:: MATERIAL PROVIDED ::

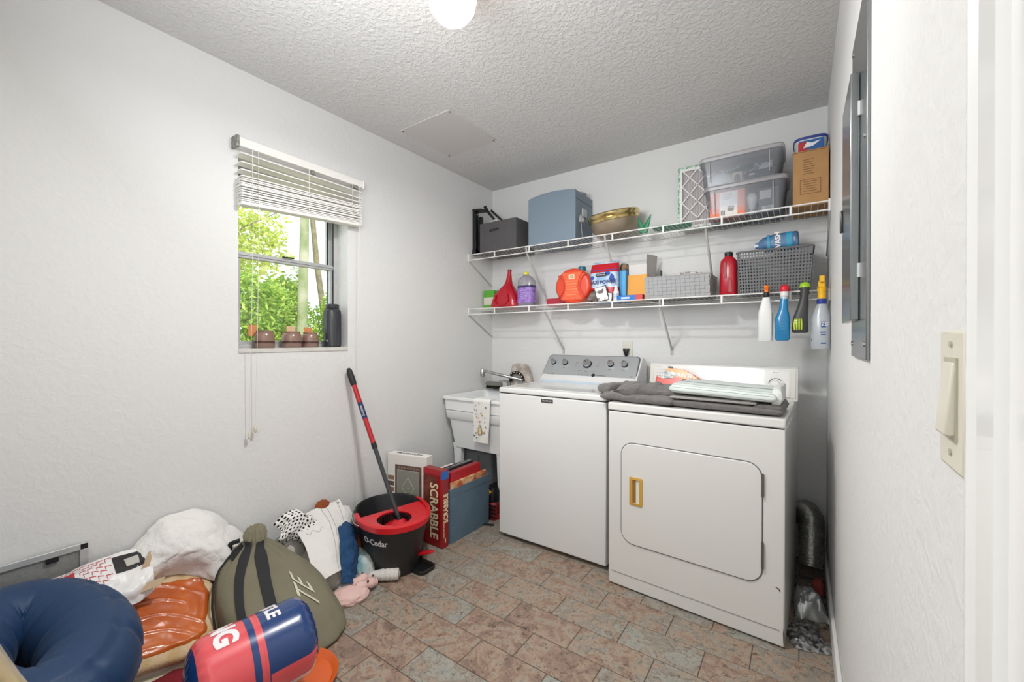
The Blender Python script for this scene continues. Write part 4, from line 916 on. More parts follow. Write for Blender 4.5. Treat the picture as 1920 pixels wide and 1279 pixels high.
P('label', MB().box(1.958, 2.012, -.2415, -.24, z0+.014, z0+.034), mat('label_paper', 'e9e3df', .6), t)
text('lettering', 'CVS', .013, frame((1.985, -.2417, z0+.024), (1, 0, 0), (0, 0, 1)), ink, t)
z0 = 2.0375+.004
t = thing('cord_bundle', 'white cord bundle in a clear bag in the left of the upper clear bin', 'bundle', (1.75, -.2, z0), world=True)
m = MB(); blob(m, (1.760, -.205, z0), (.058, .045, .052), 9, .3, seg=40, rings=24); P('bag', m, mat('milky_bag', 'd9dcdd', .5), t, ang=60)
t = thing('carton', 'small tan carton with a dark picture standing in the upper clear bin', 'box', (1.84, -.23, z0), world=True)
P('body', MB().box(1.822, 1.868, -.250, -.20, z0, z0+.055), mat('carton_tan', 'cfc0aa', .7), t, bevel=.002)
P('picture', MB().sellipse([(0, .0001, .0001, 2)]) if False else xz(MB(), [(1.829, z0+.004), (1.861, z0+.004), (1.858, z0+.034), (1.845, z0+.044), (1.832, z0+.034)], -.2512, -.25), mat('carton_dark', '5a4239', .7), t)
t = thing('device', 'dark grey plastic device lying in the middle of the upper clear bin', 'device', (1.93, -.15, z0), world=True)
P('body', MB().sellipse([(z0, .075, .07, 5, 1.95, -.16), (z0+.045, .078, .072, 5, 1.95, -.16), (z0+.052, .072, .066, 5, 1.95, -.16)], 36), mat('device_grey', '56595e', .5), t)
P('key', MB().box(1.90, 1.925, -.235, -.2325, z0+.028, z0+.036), mat('label_white', 'e6e9ea', .4), t)
t = thing('folded_paper', 'white folded paper piece on the grey device in the upper clear bin', 'paper', (1.97, -.2, z0+.054), world=True)
m = MB(frame((1.972, -.215, z0+.056), (1, 0, .1), (0, .6, 1))); m.prism([(-.032, 0), (.028, -.002), (.034, .022), (.004, .042), (-.014, .036)], 0, .006); P('sheet', m, mat('label_white', 'e6e9ea', .4), t, bevel=.001)
t = thing('green_strip', 'green fabric strip across the top of the upper clear bin', 'cloth', (1.82, -.13, z0+.06), world=True)
m = MB(); patch(m, [[(1.70, -.10, z0+.055), (1.80, -.12, z0+.085), (1.91, -.12, z0+.108)], [(1.70, -.2, z0+.068), (1.80, -.2, z0+.088), (1.91, -.2, z0+.112)]], 20, 8, .003, .006, 20, 2); P('strip', m, mat('dull_green', '6f9a86', .7), t, ang=60)

# ---------------- lower shelf
t = thing('sponge_pack', 'green and white package at the far left end of the lower shelf', 'box', (.06, -.2, Lz), world=True)
P('body', MB().box(.012, .115, -.135, -.075, Lz, 1.590), mat('pack_green', '5fae3a', .5), t, bevel=.003)
P('window', MB().box(.016, .111, -.1365, -.135, Lz+.04, Lz+.10), mat('pack_cream', 'dcd8c6', .5), t)
t = thing('red_jug', 'glossy red plastic spout jug on the left of the lower shelf', 'jug', (.29, -.21, Lz), world=True)
rj = mat('red_plastic_gloss', 'b30f25', .22, coat=.3)
JX, JY = .288, -.200
m = MB(); m.sellipse([(Lz, .128, .070, 3, JX, JY), (Lz+.012, .132, .073, 3, JX, JY), (Lz+.06, .116, .070, 3, JX, JY), (Lz+.115, .088, .062, 2.6, JX+.006, JY), (Lz+.150, .060, .050, 2.3, JX+.012, JY), (Lz+.175, .036, .034, 2, JX+.018, JY), (Lz+.20, .026, .026, 2, JX+.022, JY), (Lz+.25, .017, .017, 2, JX+.026, JY), (Lz+.278, .014, .014, 2, JX+.028, JY), (Lz+.285, .015, .015, 2, JX+.028, JY), (Lz+.288, .008, .008, 2, JX+.028, JY)], 48); P('body', m, rj, t, ang=60)
P('grip_ridge', MB().tube([(JX-.055, JY-.071, Lz+.10), (JX-.06, JY-.073, Lz+.05), (JX-.03, JY-.073, Lz+.018), (JX+.03, JY-.073, Lz+.016), (JX+.062, JY-.073, Lz+.05), (JX+.055, JY-.068, Lz+.10)], .008, 10), rj, t)
P('spout_tip', MB().lathe([(.0150, Lz+.272), (.0155, Lz+.287), (.012, Lz+.290)], cx=JX+.028, cy=JY, seg=20), mat('red_dark', '8e1322', .4), t)
t = thing('cleaner_bottle', 'clear bottle of purple cleaner with a yellow cap on the lower shelf', 'bottle', (.475, -.2, Lz), world=True)
BX, BY = .474, -.205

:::

EXERCISE REQUIREMENTS. Pictures are excluded; output everything else in the data verbatim.

RESPONSE TO THE TASK.
The Blender Python script for this scene continues. Write part 4, from line 916 on. More parts follow. Write for Blender 4.5. Treat the picture as 1920 pixels wide and 1279 pixels high.
P('label', MB().box(1.958, 2.012, -.2415, -.24, z0+.014, z0+.034), mat('label_paper', 'e9e3df', .6), t)
text('lettering', 'CVS', .013, frame((1.985, -.2417, z0+.024), (1, 0, 0), (0, 0, 1)), ink, t)
z0 = 2.0375+.004
t = thing('cord_bundle', 'white cord bundle in a clear bag in the left of the upper clear bin', 'bundle', (1.75, -.2, z0), world=True)
m = MB(); blob(m, (1.760, -.205, z0), (.058, .045, .052), 9, .3, seg=40, rings=24); P('bag', m, mat('milky_bag', 'd9dcdd', .5), t, ang=60)
t = thing('carton', 'small tan carton with a dark picture standing in the upper clear bin', 'box', (1.84, -.23, z0), world=True)
P('body', MB().box(1.822, 1.868, -.250, -.20, z0, z0+.055), mat('carton_tan', 'cfc0aa', .7), t, bevel=.002)
P('picture', MB().sellipse([(0, .0001, .0001, 2)]) if False else xz(MB(), [(1.829, z0+.004), (1.861, z0+.004), (1.858, z0+.034), (1.845, z0+.044), (1.832, z0+.034)], -.2512, -.25), mat('carton_dark', '5a4239', .7), t)
t = thing('device', 'dark grey plastic device lying in the middle of the upper clear bin', 'device', (1.93, -.15, z0), world=True)
P('body', MB().sellipse([(z0, .075, .07, 5, 1.95, -.16), (z0+.045, .078, .072, 5, 1.95, -.16), (z0+.052, .072, .066, 5, 1.95, -.16)], 36), mat('device_grey', '56595e', .5), t)
P('key', MB().box(1.90, 1.925, -.235, -.2325, z0+.028, z0+.036), mat('label_white', 'e6e9ea', .4), t)
t = thing('folded_paper', 'white folded paper piece on the grey device in the upper clear bin', 'paper', (1.97, -.2, z0+.054), world=True)
m = MB(frame((1.972, -.215, z0+.056), (1, 0, .1), (0, .6, 1))); m.prism([(-.032, 0), (.028, -.002), (.034, .022), (.004, .042), (-.014, .036)], 0, .006); P('sheet', m, mat('label_white', 'e6e9ea', .4), t, bevel=.001)
t = thing('green_strip', 'green fabric strip across the top of the upper clear bin', 'cloth', (1.82, -.13, z0+.06), world=True)
m = MB(); patch(m, [[(1.70, -.10, z0+.055), (1.80, -.12, z0+.085), (1.91, -.12, z0+.108)], [(1.70, -.2, z0+.068), (1.80, -.2, z0+.088), (1.91, -.2, z0+.112)]], 20, 8, .003, .006, 20, 2); P('strip', m, mat('dull_green', '6f9a86', .7), t, ang=60)

# ---------------- lower shelf
t = thing('sponge_pack', 'green and white package at the far left end of the lower shelf', 'box', (.06, -.2, Lz), world=True)
P('body', MB().box(.012, .115, -.135, -.075, Lz, 1.590), mat('pack_green', '5fae3a', .5), t, bevel=.003)
P('window', MB().box(.016, .111, -.1365, -.135, Lz+.04, Lz+.10), mat('pack_cream', 'dcd8c6', .5), t)
t = thing('red_jug', 'glossy red plastic spout jug on the left of the lower shelf', 'jug', (.29, -.21, Lz), world=True)
rj = mat('red_plastic_gloss', 'b30f25', .22, coat=.3)
JX, JY = .288, -.200
m = MB(); m.sellipse([(Lz, .128, .070, 3, JX, JY), (Lz+.012, .132, .073, 3, JX, JY), (Lz+.06, .116, .070, 3, JX, JY), (Lz+.115, .088, .062, 2.6, JX+.006, JY), (Lz+.150, .060, .050, 2.3, JX+.012, JY), (Lz+.175, .036, .034, 2, JX+.018, JY), (Lz+.20, .026, .026, 2, JX+.022, JY), (Lz+.25, .017, .017, 2, JX+.026, JY), (Lz+.278, .014, .014, 2, JX+.028, JY), (Lz+.285, .015, .015, 2, JX+.028, JY), (Lz+.288, .008, .008, 2, JX+.028, JY)], 48); P('body', m, rj, t, ang=60)
P('grip_ridge', MB().tube([(JX-.055, JY-.071, Lz+.10), (JX-.06, JY-.073, Lz+.05), (JX-.03, JY-.073, Lz+.018), (JX+.03, JY-.073, Lz+.016), (JX+.062, JY-.073, Lz+.05), (JX+.055, JY-.068, Lz+.10)], .008, 10), rj, t)
P('spout_tip', MB().lathe([(.0150, Lz+.272), (.0155, Lz+.287), (.012, Lz+.290)], cx=JX+.028, cy=JY, seg=20), mat('red_dark', '8e1322', .4), t)
t = thing('cleaner_bottle', 'clear bottle of purple cleaner with a yellow cap on the lower shelf', 'bottle', (.475, -.2, Lz), world=True)
BX, BY = .474, -.205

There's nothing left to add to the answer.